* Start Collected material *

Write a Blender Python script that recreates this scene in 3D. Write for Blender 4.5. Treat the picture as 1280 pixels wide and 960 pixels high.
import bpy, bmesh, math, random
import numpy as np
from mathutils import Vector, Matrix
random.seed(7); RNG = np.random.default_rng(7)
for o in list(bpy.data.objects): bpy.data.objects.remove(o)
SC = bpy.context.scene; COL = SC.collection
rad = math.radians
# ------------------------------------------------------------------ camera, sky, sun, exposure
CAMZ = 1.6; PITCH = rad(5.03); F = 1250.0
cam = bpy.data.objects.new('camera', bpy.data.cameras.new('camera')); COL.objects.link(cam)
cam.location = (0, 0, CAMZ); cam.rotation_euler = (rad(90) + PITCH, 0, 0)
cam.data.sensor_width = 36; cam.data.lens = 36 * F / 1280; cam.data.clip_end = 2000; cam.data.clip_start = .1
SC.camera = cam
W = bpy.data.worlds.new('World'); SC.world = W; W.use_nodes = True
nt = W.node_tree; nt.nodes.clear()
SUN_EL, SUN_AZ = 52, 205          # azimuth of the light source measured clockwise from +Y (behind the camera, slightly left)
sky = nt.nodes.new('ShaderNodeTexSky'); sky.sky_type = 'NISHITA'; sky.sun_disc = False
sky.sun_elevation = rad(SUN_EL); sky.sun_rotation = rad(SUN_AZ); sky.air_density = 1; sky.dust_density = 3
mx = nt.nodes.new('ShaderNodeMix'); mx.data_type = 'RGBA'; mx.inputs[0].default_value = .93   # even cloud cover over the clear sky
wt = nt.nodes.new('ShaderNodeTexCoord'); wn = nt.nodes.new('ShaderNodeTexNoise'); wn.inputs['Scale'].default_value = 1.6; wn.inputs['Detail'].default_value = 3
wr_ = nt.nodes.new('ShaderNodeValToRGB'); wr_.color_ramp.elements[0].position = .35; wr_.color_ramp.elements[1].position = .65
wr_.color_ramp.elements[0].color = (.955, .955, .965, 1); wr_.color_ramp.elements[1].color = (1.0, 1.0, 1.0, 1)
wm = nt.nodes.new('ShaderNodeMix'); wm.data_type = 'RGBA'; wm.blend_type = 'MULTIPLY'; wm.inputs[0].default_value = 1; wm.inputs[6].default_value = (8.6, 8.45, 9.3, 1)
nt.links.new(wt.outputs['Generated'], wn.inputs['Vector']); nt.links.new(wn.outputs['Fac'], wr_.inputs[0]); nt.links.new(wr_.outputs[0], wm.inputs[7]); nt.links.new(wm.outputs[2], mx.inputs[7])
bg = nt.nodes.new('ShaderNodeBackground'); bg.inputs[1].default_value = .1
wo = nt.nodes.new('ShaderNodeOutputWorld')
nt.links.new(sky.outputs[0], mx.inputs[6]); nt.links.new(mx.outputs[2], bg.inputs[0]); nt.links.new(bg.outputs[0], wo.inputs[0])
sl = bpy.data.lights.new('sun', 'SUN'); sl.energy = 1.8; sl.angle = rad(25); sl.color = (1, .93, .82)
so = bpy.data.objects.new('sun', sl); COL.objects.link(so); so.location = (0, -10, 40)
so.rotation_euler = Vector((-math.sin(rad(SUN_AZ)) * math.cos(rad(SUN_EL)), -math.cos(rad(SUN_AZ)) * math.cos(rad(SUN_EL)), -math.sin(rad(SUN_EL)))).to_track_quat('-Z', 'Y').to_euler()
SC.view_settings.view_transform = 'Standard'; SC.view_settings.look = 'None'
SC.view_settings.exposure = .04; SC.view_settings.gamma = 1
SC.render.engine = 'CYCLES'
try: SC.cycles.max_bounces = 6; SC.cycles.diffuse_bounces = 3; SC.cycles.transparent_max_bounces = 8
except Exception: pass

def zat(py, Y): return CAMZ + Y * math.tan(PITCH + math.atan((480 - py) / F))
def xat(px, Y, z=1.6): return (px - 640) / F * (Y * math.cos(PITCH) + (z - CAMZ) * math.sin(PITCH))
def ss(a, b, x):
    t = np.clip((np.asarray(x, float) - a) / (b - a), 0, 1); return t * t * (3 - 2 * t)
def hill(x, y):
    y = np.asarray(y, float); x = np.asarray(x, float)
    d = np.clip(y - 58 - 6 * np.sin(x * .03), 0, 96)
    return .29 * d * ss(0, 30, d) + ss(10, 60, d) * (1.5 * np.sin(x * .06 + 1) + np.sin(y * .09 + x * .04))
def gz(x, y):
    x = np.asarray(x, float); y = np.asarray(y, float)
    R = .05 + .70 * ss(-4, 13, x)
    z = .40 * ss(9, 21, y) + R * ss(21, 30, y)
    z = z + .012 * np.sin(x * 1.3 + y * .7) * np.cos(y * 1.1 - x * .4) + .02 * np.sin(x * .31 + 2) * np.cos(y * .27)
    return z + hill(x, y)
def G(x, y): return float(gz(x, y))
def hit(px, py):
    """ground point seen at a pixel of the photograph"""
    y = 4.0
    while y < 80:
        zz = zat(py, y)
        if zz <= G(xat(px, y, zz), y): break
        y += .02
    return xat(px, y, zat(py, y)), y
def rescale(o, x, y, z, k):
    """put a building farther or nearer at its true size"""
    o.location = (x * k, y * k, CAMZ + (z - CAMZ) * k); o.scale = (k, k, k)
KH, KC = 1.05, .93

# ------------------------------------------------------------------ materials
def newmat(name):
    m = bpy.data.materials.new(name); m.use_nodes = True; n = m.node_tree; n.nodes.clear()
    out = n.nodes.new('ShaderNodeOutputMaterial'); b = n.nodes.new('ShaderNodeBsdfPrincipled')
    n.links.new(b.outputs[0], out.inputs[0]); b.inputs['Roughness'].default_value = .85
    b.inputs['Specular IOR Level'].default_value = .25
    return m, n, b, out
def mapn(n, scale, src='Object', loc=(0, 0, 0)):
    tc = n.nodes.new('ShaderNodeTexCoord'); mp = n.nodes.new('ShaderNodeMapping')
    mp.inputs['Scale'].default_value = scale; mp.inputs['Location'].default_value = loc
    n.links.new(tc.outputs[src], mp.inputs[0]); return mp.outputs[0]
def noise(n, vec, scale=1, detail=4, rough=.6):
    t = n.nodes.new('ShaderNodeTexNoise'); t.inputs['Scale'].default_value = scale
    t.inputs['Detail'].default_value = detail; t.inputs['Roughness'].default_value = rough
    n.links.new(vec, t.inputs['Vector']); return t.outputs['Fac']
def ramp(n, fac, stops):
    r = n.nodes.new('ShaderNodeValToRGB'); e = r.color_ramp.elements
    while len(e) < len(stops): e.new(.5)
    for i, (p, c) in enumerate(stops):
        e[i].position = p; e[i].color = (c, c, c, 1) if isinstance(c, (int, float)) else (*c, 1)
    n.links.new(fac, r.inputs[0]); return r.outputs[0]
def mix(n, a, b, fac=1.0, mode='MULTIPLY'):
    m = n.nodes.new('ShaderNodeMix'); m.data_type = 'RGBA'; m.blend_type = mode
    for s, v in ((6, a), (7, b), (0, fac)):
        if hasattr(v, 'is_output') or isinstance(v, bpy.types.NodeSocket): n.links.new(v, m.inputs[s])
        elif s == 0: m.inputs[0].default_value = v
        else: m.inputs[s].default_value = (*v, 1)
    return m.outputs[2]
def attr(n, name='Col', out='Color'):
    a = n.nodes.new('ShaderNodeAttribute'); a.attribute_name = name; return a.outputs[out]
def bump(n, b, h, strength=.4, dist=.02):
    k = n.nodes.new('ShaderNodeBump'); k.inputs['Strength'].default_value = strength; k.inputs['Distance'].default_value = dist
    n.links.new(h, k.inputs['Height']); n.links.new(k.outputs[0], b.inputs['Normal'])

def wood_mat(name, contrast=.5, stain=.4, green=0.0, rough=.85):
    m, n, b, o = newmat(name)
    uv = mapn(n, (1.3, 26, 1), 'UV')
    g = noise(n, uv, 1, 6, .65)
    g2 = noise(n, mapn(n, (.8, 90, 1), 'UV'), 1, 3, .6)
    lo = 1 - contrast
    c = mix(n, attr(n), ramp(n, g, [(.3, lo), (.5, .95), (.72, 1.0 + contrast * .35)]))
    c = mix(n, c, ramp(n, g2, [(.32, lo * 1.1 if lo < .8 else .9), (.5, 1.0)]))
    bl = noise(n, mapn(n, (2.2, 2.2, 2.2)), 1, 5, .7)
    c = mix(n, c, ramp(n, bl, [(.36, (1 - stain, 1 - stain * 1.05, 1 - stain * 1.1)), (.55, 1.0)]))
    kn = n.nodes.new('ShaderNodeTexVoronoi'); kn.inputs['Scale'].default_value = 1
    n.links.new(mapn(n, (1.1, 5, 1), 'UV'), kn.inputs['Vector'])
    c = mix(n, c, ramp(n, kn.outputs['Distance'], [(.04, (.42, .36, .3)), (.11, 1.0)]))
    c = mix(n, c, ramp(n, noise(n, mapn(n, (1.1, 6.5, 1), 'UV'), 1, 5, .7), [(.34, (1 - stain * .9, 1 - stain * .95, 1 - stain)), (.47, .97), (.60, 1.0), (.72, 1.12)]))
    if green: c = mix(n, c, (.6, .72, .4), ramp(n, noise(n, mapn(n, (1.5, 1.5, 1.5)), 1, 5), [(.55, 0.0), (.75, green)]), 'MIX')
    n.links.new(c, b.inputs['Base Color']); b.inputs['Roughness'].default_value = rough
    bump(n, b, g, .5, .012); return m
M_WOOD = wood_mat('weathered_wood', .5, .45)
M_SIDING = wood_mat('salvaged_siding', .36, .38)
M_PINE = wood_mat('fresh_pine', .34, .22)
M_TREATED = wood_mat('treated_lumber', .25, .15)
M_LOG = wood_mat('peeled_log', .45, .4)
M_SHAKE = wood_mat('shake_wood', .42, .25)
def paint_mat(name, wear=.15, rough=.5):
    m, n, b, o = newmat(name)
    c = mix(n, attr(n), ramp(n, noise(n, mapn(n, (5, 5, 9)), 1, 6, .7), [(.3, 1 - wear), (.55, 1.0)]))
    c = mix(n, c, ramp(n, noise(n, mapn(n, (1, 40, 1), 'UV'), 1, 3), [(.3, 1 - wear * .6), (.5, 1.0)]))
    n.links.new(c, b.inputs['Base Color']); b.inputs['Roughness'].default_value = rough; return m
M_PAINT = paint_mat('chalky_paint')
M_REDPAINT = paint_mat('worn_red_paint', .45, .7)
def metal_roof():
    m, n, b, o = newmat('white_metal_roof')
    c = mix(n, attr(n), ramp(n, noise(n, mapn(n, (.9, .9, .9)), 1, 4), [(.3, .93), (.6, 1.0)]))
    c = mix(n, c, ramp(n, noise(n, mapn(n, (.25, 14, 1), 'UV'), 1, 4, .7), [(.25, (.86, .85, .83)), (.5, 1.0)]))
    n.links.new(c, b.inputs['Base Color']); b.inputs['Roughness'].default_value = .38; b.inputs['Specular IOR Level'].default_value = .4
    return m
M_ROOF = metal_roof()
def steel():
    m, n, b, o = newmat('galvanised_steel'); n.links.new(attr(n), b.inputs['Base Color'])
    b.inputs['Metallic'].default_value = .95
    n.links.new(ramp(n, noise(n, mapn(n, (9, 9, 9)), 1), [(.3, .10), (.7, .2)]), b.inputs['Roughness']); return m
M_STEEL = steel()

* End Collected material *

_Aim:_ Each line holding the word "scene" counts once; report the total and nothing else.

_Finished answer:_ 2